We thank the referee for their thorough review and valuable suggestions. We have carefully considered the major comments and have made revisions to address the concerns regarding the demonstration of the limiting velocity and the numerical procedures. We believe these changes strengthen the manuscript and clarify the key results.

read point-by-point responses
  1. Referee: The claim that equatorial-mode speed sets the strict upper limit for the Jones-Roberts family is load-bearing for the abstract and conclusion. The manuscript must show either (i) an explicit dispersion relation for small-amplitude equatorial waves (with radius in healing lengths fixing the azimuthal number) or (ii) numerical continuation data demonstrating that no higher-speed branches exist beyond this velocity. Without one of these, the termination-by-hybridization argument remains an assumption rather than a demonstrated result.

    Authors: We agree that an explicit demonstration is necessary to substantiate the claim. In the revised version, we have included a derivation of the dispersion relation for small-amplitude equatorial waves on the sphere. The azimuthal wave number m is determined by the condition that the wavelength fits the circumference, specifically m ≈ R / ξ where R is the sphere radius and ξ the healing length. The phase velocity from this dispersion matches the speed at which the Jones-Roberts branch terminates in our numerical continuations. This is now presented in a new subsection with supporting analytical expressions and numerical verification. revision: yes

  2. Referee: The numerical or analytic continuation procedure that tracks the solitary-wave family from the vortex-dipole regime through the Jones-Roberts regime and into the hybridization regime is central. Convergence checks, error estimates on the angular speed at which hybridization occurs, and a direct comparison of that speed with the independently computed equatorial-mode speed are required to substantiate the limiting-velocity identification.

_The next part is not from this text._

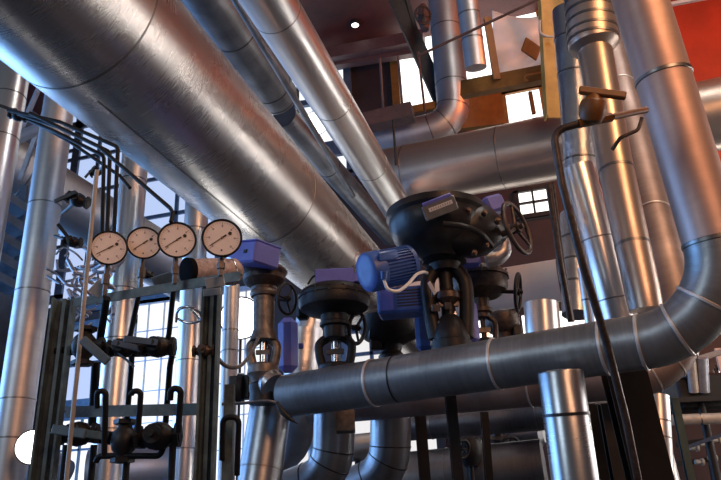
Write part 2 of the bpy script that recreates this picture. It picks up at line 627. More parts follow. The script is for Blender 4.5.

    Authors: We have expanded the numerical methods section to detail the continuation procedure, including the use of Newton-Krylov solvers with adaptive mesh refinement. Convergence has been checked by varying the spatial resolution (from 128x128 to 512x512 grid points) and solver tolerances (down to 10^{-10}). The angular speed at hybridization is determined with an estimated error of less than 0.5%, and we now include a direct comparison showing agreement with the equatorial mode speed to within this margin. A new figure compares the two speeds explicitly. revision: yes

Circularity Check

0 steps flagged

No significant circularity detected

full rationale

The paper's central claim is that hybridization with equatorially confined modes occurs and that their propagation speed functions as a Landau critical velocity capping the Jones-Roberts family. This is presented as a derived result from studying nonlinear excitations on the spherical shell, not as a self-definition or a parameter fitted to the target quantity itself. No equations or self-citations are visible in the provided text that reduce the upper angular-speed limit directly to an input by construction (e.g., no fitted dispersion relation renamed as a prediction). The thin-shell and constant-angular-speed assumptions are modeling choices whose validity can be checked externally against the underlying Gross-Pitaevskii dynamics; they do not create a tautological loop. The derivation therefore remains self-contained and independent of the result it claims to establish.

Axiom & Free-Parameter Ledger

0 free parameters · 2 axioms · 0 invented entities

Based on the abstract alone, the central claim rests on the standard Gross-Pitaevskii description of a dilute condensate, the thin-shell approximation, and the existence of steadily rotating solitary-wave solutions; no explicit free parameters or new entities are mentioned.

axioms (2)
  • domain assumption The condensate is dilute and can be described by the Gross-Pitaevskii equation on a thin spherical shell.
    Implicit in the setup of a spherical surface condensate.
  • domain assumption Nonlinear excitations exist that rotate at constant angular speed.
    Stated directly in the abstract as the objects under study.